Puszcza Kozienicka to jedna z najcenniejszych pod względem przyrodniczym kompleksów leśnych w kraju. Jest położona około 80 kilometrów na południe od Warszawy. - Badania umożliwią nam poznanie potrzeb i oczekiwań osób odwiedzających nasze lasy - mówi rzeczniczka Regionalnej Dyrekcji Lasów Państwowych w Radomiu Edyta Nowicka.
Leśnicy liczą, że dowiedzą się, jak powinna być wzbogacona oferta rekreacyjna lasów, by chętniej odwiedzali je mieszkańcy miast. Zimowe pomiary to trzeci etap z rocznego cyklu badań dotyczących turystyki na tym obszarze. Realizowane są w ramach projektu "Opracowanie mierników i narzędzi pomiaru efektywności wykorzystania obiektów turystycznych w Lasach Państwowych". Badania prowadzi wiedeński Universitaet fuer Bodenkultur (BOKU) na zlecenie Dyrekcji Generalnej Lasów Państwowych.

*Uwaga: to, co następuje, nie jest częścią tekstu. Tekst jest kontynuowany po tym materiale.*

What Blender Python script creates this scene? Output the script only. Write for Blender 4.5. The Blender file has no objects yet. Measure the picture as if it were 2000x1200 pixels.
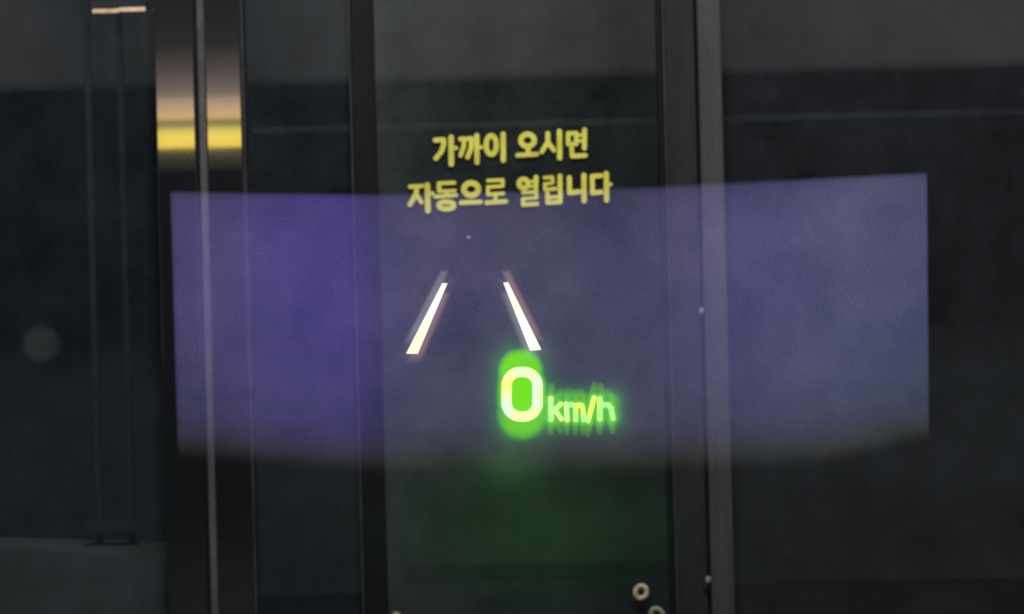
import bpy, bmesh, math
import numpy as np
from mathutils import Vector, Matrix

S = bpy.context.scene
COL = S.collection

# ---------------------------------------------------------------- camera
CAM = Vector((0.0, -7.2, 1.2))
ROLL = math.radians(1.43)
FPX = 4500.0
RGT = Vector((math.cos(ROLL), 0, -math.sin(ROLL)))
UPV = Vector((math.sin(ROLL), 0, math.cos(ROLL)))
FWD = Vector((0, 1, 0))
cd = bpy.data.cameras.new('camera')
cam = bpy.data.objects.new('camera', cd)
COL.objects.link(cam)
cam.matrix_world = Matrix(((RGT.x, UPV.x, -FWD.x, CAM.x), (RGT.y, UPV.y, -FWD.y, CAM.y),
                           (RGT.z, UPV.z, -FWD.z, CAM.z), (0, 0, 0, 1)))
cd.sensor_width = 36
cd.lens = 36 * FPX / 2000
cd.clip_start = 0.05
cd.clip_end = 200
cd.dof.use_dof = True
cd.dof.focus_distance = 3.0
cd.dof.aperture_fstop = 81.0 / 7.6
S.camera = cam

# ---------------------------------------------------------------- world and lights
W = bpy.data.worlds.new('World')
S.world = W
W.use_nodes = True
W.node_tree.nodes['Background'].inputs[0].default_value = (0.92, 0.98, 1.0, 1)
W.node_tree.nodes['Background'].inputs[1].default_value = 0.022


def area(name, loc, target, sx, sy, watts, col):
    l = bpy.data.lights.new(name, 'AREA')
    l.shape = 'RECTANGLE'
    l.size, l.size_y = sx, sy
    l.energy = watts
    l.color = col
    o = bpy.data.objects.new(name, l)
    COL.objects.link(o)
    o.location = loc
    o.rotation_euler = (Vector(target) - Vector(loc)).to_track_quat('-Z', 'Y').to_euler()
    return o


area('front_fill_light', (0.2, -3.7, 4.9), (0, 0, 1.9), 3.0, 0.5, 186, (1.0, 0.98, 0.965))  # added fill lamp out of view that lights the whole front

S.view_settings.view_transform = 'Standard'
S.view_settings.look = 'None'
S.view_settings.exposure = 0
S.view_settings.gamma = 1
S.view_settings.use_curve_mapping = False


# ---------------------------------------------------------------- helpers
def P(px, py, y):
    px, py = float(px), float(py)
    d = y - CAM.y
    return CAM + d * (FWD + (px - 1000) / FPX * RGT - (py - 600) / FPX * UPV)


def X(px, y):
    """x of a vertical edge seen in column px at mid height"""
    return (px - 1000) / FPX * (y - CAM.y)


def Z(py, y, px=1000):
    return P(px, py, y).z


def tag(o, label=None, cat=None, group=None, kind=None):
    if label: o['label'] = label
    if cat: o['category'] = cat
    if group: o['group'] = group
    if kind: o['kind'] = kind
    return o


def empty(name, loc, label, cat, group=None):
    o = bpy.data.objects.new(name, None)
    o.empty_display_size = 0.05
    COL.objects.link(o)
    o.location = loc
    return tag(o, label, cat, group)


def link(name, me, m, parent=None):
    o = bpy.data.objects.new(name, me)
    COL.objects.link(o)
    me.materials.append(m)
    if parent is not None:
        o.parent = parent
        # vertices are given in world space
        w = Matrix.Identity(4)
        p = parent
        while p is not None:
            w = Matrix.LocRotScale(p.location, p.rotation_euler, None) @ w
            p = p.parent
        me.transform(w.inverted())
    return o


def bmobj(name, bm, m, parent=None, smooth=False):
    bmesh.ops.recalc_face_normals(bm, faces=bm.faces)
    me = bpy.data.meshes.new(name)
    bm.to_mesh(me)
    bm.free()
    if smooth:
        for p in me.polygons: p.use_smooth = True
    return link(name, me, m, parent)


def addbox(bm, x0, x1, y0, y1, z0, z1, bev=0.0, seg=2):
    b = bmesh.new()
    r = bmesh.ops.create_cube(b, size=1)
    for v in b.verts:
        v.co = Vector((x0 + (v.co.x + .5) * (x1 - x0), y0 + (v.co.y + .5) * (y1 - y0), z0 + (v.co.z + .5) * (z1 - z0)))
    if bev:
        bmesh.ops.bevel(b, geom=b.edges[:], offset=bev, segments=seg, profile=.5, affect='EDGES')
    t = bpy.data.meshes.new('tmp')
    b.to_mesh(t)
    b.free()
    bm.from_mesh(t)
    bpy.data.meshes.remove(t)


def box(name, m, parent, x0, x1, y0, y1, z0, z1, bev=0.0, seg=2):
    bm = bmesh.new()
    addbox(bm, x0, x1, y0, y1, z0, z1, bev, seg)
    return bmobj(name, bm, m, parent)


# ---------------------------------------------------------------- materials
def newmat(name):
    m = bpy.data.materials.new(name)
    m.use_nodes = True
    nt = m.node_tree
    nt.nodes.clear()
    out = nt.nodes.new('ShaderNodeOutputMaterial')
    return m, nt, out


def node(nt, typ, **kw):
    n = nt.nodes.new(typ)
    for k, v in kw.items():
        if k.startswith('i_'):
            n.inputs[k[2:].replace('_', ' ')].default_value = v
        else:
            setattr(n, k, v)
    return n


def ramp(nt, stops, interp='LINEAR'):
    r = nt.nodes.new('ShaderNodeValToRGB')
    r.color_ramp.interpolation = interp
    e = r.color_ramp.elements
    while len(e) > 1: e.remove(e[-1])
    e[0].position = stops[0][0]
    e[0].color = (*stops[0][1], 1)
    for p, c in stops[1:]:
        q = e.new(p)
        q.color = (*c, 1)
    return r


def g3(v): return (v, v, v)


def surf(name, col, rough=0.5, metal=0.0, var=0.25, scale=6.0, stretch=(1, 1, 1), spec=0.3, bump=0.0, fine=0.15):
    """mottled painted / metal surface: two noises multiply the base colour"""
    m, nt, out = newmat(name)
    b = node(nt, 'ShaderNodeBsdfPrincipled')
    tc = node(nt, 'ShaderNodeTexCoord')
    geo = node(nt, 'ShaderNodeNewGeometry')
    mp = node(nt, 'ShaderNodeMapping')
    mp.inputs['Scale'].default_value = stretch
    nt.links.new(geo.outputs['Position'], mp.inputs[0])
    n1 = node(nt, 'ShaderNodeTexNoise', i_Scale=scale, i_Detail=5.0, i_Roughness=.6)
    n2 = node(nt, 'ShaderNodeTexNoise', i_Scale=220.0, i_Detail=2.0)
    nt.links.new(mp.outputs[0], n1.inputs['Vector'])
    nt.links.new(geo.outputs['Position'], n2.inputs['Vector'])
    r1 = ramp(nt, [(.3, g3(1 - var)), (.7, g3(1 + var))])
    r2 = ramp(nt, [(.3, g3(1 - fine)), (.7, g3(1 + fine))])
    nt.links.new(n1.outputs[0], r1.inputs[0])
    nt.links.new(n2.outputs[0], r2.inputs[0])
    a = node(nt, 'ShaderNodeMix', data_type='RGBA', blend_type='MULTIPLY')
    a.inputs[0].default_value = 1
    nt.links.new(r1.outputs[0], a.inputs[6])
    nt.links.new(r2.outputs[0], a.inputs[7])
    c = node(nt, 'ShaderNodeMix', data_type='RGBA', blend_type='MULTIPLY')
    c.inputs[0].default_value = 1
    c.inputs[6].default_value = (*col, 1)
    nt.links.new(a.outputs[2], c.inputs[7])
    nt.links.new(c.outputs[2], b.inputs['Base Color'])
    b.inputs['Roughness'].default_value = rough
    b.inputs['Metallic'].default_value = metal
    b.inputs['Specular IOR Level'].default_value = spec
    if bump:
        bp = node(nt, 'ShaderNodeBump', i_Strength=bump, i_Distance=.002)
        nt.links.new(n1.outputs[0], bp.inputs['Height'])
        nt.links.new(bp.outputs[0], b.inputs['Normal'])
    nt.links.new(b.outputs[0], out.inputs[0])
    return m


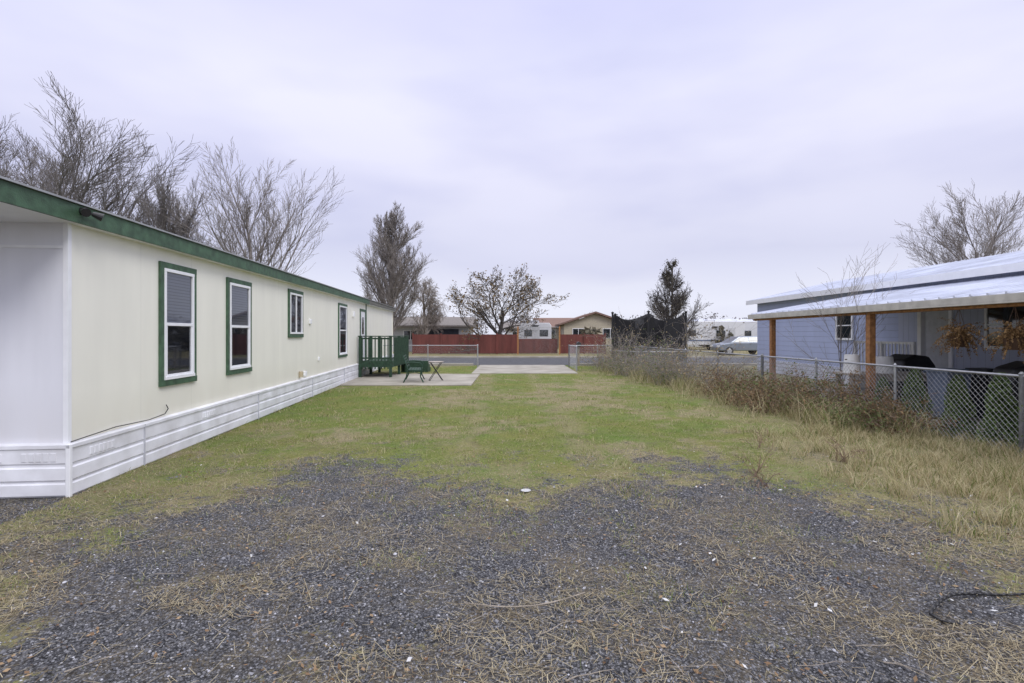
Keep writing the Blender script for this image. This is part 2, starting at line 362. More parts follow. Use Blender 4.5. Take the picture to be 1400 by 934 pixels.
v,f,c=merge(tp); npmesh('tall_dry_grass',v,f,BLADE,c)
def litter(N):
    y=2.2+7*RNG.random(N)**1.3;x=RNG.uniform(-1,1,N)*(y*1.05+.2)
    d=.06+ss(.47,.62,fbm(x,y,1.5,91))*(.5+.65*ss(-.5,-2.5,x+(y-3)*.3)+.5*ss(1.3,3,x))
    k=(RNG.random(N)<d)&(x>wallx(y)-9*(y<5.2));x=x[k];y=y[k];n=len(x)
    L=RNG.uniform(.015,.10,n)*(1+1.5*(RNG.random(n)<.06));a=RNG.uniform(0,3.14,n);w=RNG.uniform(.0006,.0019,n)
    dx=np.cos(a)*L*.5;dy=np.sin(a)*L*.5;nx_=-np.sin(a)*w;ny_=np.cos(a)*w; z=gz(x,y)+RNG.uniform(.008,.018,n);tl=RNG.uniform(-.012,.012,n)
    V=np.stack([np.stack([x-dx-nx_,y-dy-ny_,z-tl],-1),np.stack([x-dx+nx_,y-dy+ny_,z-tl],-1),np.stack([x+dx+nx_,y+dy+ny_,z+tl],-1),np.stack([x+dx-nx_,y+dy-ny_,z+tl],-1)],1).reshape(-1,3)
    F=np.arange(n*4).reshape(n,4);r=RNG.random((n,1));c=np.array([.20,.15,.09])*(1-r)+np.array([.56,.49,.33])*r
    return V,F,np.repeat(c,4,0)
v,f,c=litter(95000);npmesh('straw_litter',v,f,LEAF,c)
def leafquads(P,s,col,flat=0.0):
    n=len(P);u=RNG.normal(0,1,(n,3));u[:,2]*=(1-flat);u/=np.linalg.norm(u,axis=1)[:,None]+1e-9
    t=RNG.normal(0,1,(n,3));t[:,2]*=(1-flat);t-=u*(t*u).sum(1)[:,None];t/=np.linalg.norm(t,axis=1)[:,None]+1e-9
    s=s[:,None]; V=np.stack([P-u*s,P+t*s*.5,P+u*s,P-t*s*.5],1).reshape(-1,3)
    return V,np.arange(n*4).reshape(n,4),np.repeat(col,4,0)
n=4200;y=2.3+9*RNG.random(n)**1.3;x=RNG.uniform(-1,1,n)*(y*1.05);k=(x>wallx(y)+.1)&(fbm(x,y,1.1,23)>.42+.12*RNG.random(n));x=x[k];y=y[k];n=len(x)
r=RNG.random((n,1));v,f,c=leafquads(np.stack([x,y,gz(x,y)+.015],-1),RNG.uniform(.007,.022,n),np.array([.16,.09,.05])*(1-r)+np.array([.46,.33,.20])*r,.8)
npmesh('fallen_leaves',v,f,LEAF,c)
n=60;y=2.5+5*RNG.random(n);x=RNG.uniform(-1,1,n)*y;x=np.where(RNG.random(n)<.5,abs(x)*.9,x);k=x>wallx(y)+.3;x=x[k];y=y[k];n=len(x)
v,f,c=leafquads(np.stack([x,y,gz(x,y)+.02],-1),RNG.uniform(.010,.028,n),np.ones((n,3))*.75,.75);npmesh('paper_litter',v,f,LEAF,c)
mb=MB()
for i in range(90):
    yy=2.4+3.6*random.random();xx=random.uniform(-1,1)*yy
    if xx<-3.6: continue
    a=random.uniform(-.6,.6) if random.random()<.6 else random.uniform(0,3.1);L=random.uniform(.08,.3)
    p=Vector((xx,yy,float(gz(np.array(xx),np.array(yy)))+.018));r=random.uniform(.0015,.0035)
    for k in range(4):
        q=p+Vector((math.cos(a),math.sin(a),0))*L/4;q.z+=random.uniform(-.004,.006);mb.tube(p,q,r,r*.85,4);p=q;r*=.85;a+=random.uniform(-.35,.35)
p=Vector((-.3,3.2,.02));
for k in range(7):
    q=p+Vector((.11,.015*(k-2),random.uniform(-.003,.006)));mb.tube(p,q,.004,.0035,5);p=q
mb.build('fallen_twigs',WOODW)
# ---------------------------------------------------------------- pavements, road, kerb
mb=MB();mb.box(-6.2,-1.35,16.9,21.6,-.05,.03);mb.build('concrete_patio',CONC,bevel=.01)
mb=MB();mb.box(-1.75,2.85,22.1,28.0,-.05,.02);mb.build('concrete_driveway',CONC,bevel=.01)
mb=MB();mb.poly([(-300,28,.008),(300,28,.008),(300,36.5,.008),(-300,36.5,.008)]);mb.build('street',ASPH)
mb=MB()
mb.box(-200,-2.1,27.7,28,-.05,.12);mb.box(3.2,200,27.7,28,-.05,.12);mb.box(-200,200,36.5,36.8,-.05,.12);mb.build('kerb',CONC,bevel=.02)
# ---------------------------------------------------------------- mobile home
ang=math.atan2(.9957,-.0921); HM=TR(-4.67,5.38,0,ang); home=empty('mobile_home',HM)
LN=24.5;W=4.3
def box(nm,x0,x1,y0,y1,z0,z1,m,par=home,bev=0,**k):
    b=MB();b.box(x0,x1,y0,y1,z0,z1);return b.build(nm,m,par,bevel=bev,**k)
b=MB();b.poly([(0,0,.5),(0,0,2.93),(16.25,0,3.05),(16.25,0,.5)]);b.poly([(16.45,0.03,.5),(16.45,0.03,3.05),(LN,0.03,3.1),(LN,0.03,.5)])
b.poly([(0,W,.5),(LN,W,.5),(LN,W,3.1),(0,W,2.93)]);b.poly([(LN,0,.5),(LN,W,.5),(LN,W,3.1),(LN,0,3.1)]);b.build('side_walls',WALL,home)
b=MB();b.poly([(0,0,.5),(0,W,.5),(0,W,2.93),(0,W/2,3.3),(0,0,2.93)]);b.build('end_wall',WALLE,home)
box('end_wall_seam_strip',-.012,.0,-.0,W,2.60,2.63,VINYL)
box('joint_trim',16.25,16.45,-.012,.05,.5,3.04,GREEN)
box('corner_trim',-.015,.035,-.015,.035,.52,2.9,VINYL)
def loft(r0,r1,name,m,par,cap=True):
    b=MB();n=len(r0);b.v=list(r0)+list(r1)
    for k in range(n): b.f.append((k,(k+1)%n,n+(k+1)%n,n+k));b.m.append(0)
    if cap: b.f.append(tuple(range(n-1,-1,-1)));b.f.append(tuple(range(n,2*n)));b.m+=[0,0]
    return b.build(name,m,par)
def rq(x,y0,y1,z0,z1): return [(x,y0,z0),(x,y1,z0),(x,y1,z1),(x,y0,z1)]
loft(rq(-1.05,-.12,W+.12,2.86,2.875),rq(LN,-.12,W+.12,3.01,3.025),'soffit',VINYL,home)
loft([(-1.08,-.14,3.045),(-1.08,-.14,3.075),(-1.08,W/2,3.4),(-1.08,W+.14,3.075),(-1.08,W+.14,3.045)],[(LN,-.14,3.195),(LN,-.14,3.225),(LN,W/2,3.55),(LN,W+.14,3.225),(LN,W+.14,3.195)],'roof',ROOFD,home)
loft(rq(-1.06,-.15,-.12,2.855,3.04),rq(16.3,-.15,-.12,2.965,3.15),'green_fascia',GREEN,home)
loft(rq(16.32,-.15,-.12,2.99,3.14),rq(LN,-.15,-.12,3.03,3.18),'rear_fascia',mat('grey_brown_fascia',(.12,.12,.10),.6),home)
loft(rq(-1.08,-.175,-.12,3.045,3.065),rq(LN,-.175,-.12,3.20,3.22),'drip_edge',mat('metal_drip_edge',(.35,.36,.36),.4,metal=.4),home)
box('front_fascia',-1.09,-1.06,-.15,W+.15,2.855,3.05,GREEN)
prof=[(0.030,.0),(0.045,.02),(0.045,.13),(0.03,.145),(.03,.165),(.05,.18),(.05,.30),(.032,.315),(.032,.34),(.048,.355),(.048,.475),(.05,.50),(.062,.51),(.062,.545),(.0,.56)]
b=MB()
for (o0,z0),(o1,z1) in zip(prof[:-1],prof[1:]):
    b.poly([(-o0,-o0,z0),(LN,-o0,z0),(LN,-o1,z1),(-o1,-o1,z1)])
    b.poly([(-o0,W,z0),(-o0,-o0,z0),(-o1,-o1,z1),(-o1,W,z1)])
b.build('ribbed_skirting',SKIRT,home)
b=MB();b.box(-.062,-.02,-.066,-.02,0,.55);b.build('skirting_corner_post',VINYL,home,bevel=.006)
b=MB()
for xx in list(np.arange(.25,LN,2.44)):
    for k in range(6): b.box(xx+k*.07,xx+k*.07+.05,-.056,-.04,.375,.46)
for yy in (.08,.6,1.2):
    for k in range(5): b.box(-.056,-.04,yy+k*.07,yy+k*.07+.05,.375,.46)
b.build('skirting_vents',SKIRT,home,bevel=.003)
b=MB()
for xx in np.arange(1.2,LN,3.66): b.box(xx,xx+.004,-.068,-.045,.0,.545)
b.build('skirting_seams',mat('seam_grey',(.45,.46,.5),.6),home)  # thin grey strips marking the skirting panel joints
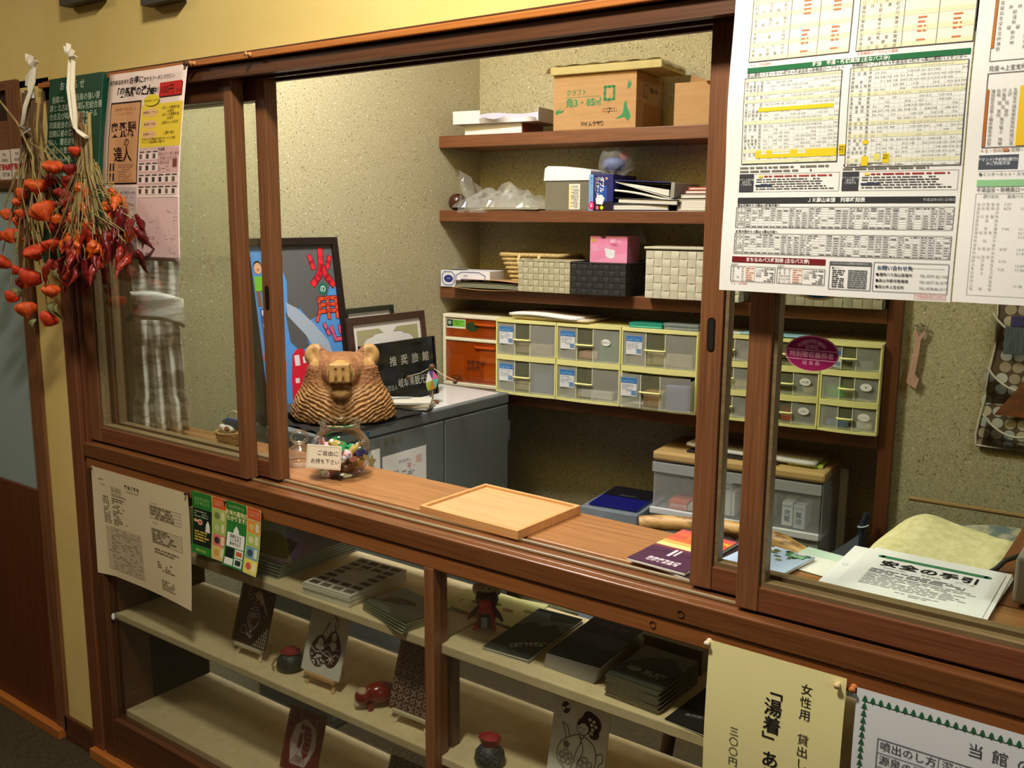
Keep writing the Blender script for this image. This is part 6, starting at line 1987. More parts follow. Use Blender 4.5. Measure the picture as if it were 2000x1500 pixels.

Na podstawie dotychczasowych wyników ustalono, że las jest dla większości gości (od 50 do 80 proc.) miejscem spacerów w spokoju i miejscem relaksu. 20 - 40 procent wykorzystuje kompleks leśny i przyległe tereny do jazdy rowerem. Są też ludzie uprawiający jogging i nordic walking, sporadycznie narciarstwo biegowe i inne rodzaje sportu. Las jest także chętnie odwiedzany przez grzybiarzy. To również miejsce realizacji pasji takich jak fotografowanie przyrody i obserwowanie zwierząt.
Z badań wynika, że chętniej odwiedzają lasy mężczyźni (średnio 65 proc.) niż kobiety; 15 procent odwiedzających to dzieci. Ponad 70 procent stanowią ludzie czynni zawodowo, a 15 procent to emeryci i renciści.
Wstępne wyniki pokazały też, że w Puszczy Kozienickiej najczęściej bywają mieszkańcy pobliskiego powiatu radomskiego (ponad 50 proc.) oraz kozienickiego (ponad 20 proc.). Znaczącą grupę stanowili mieszkańcy powiatu zwoleńskiego (ok. 10 proc.), ale także Warszawy (ok. 5 proc.). 17 procent to turyści, którzy przyjechali na wypoczynek z dalszych okolic i korzystali z noclegu poza miejscem swojego stałego zamieszkania.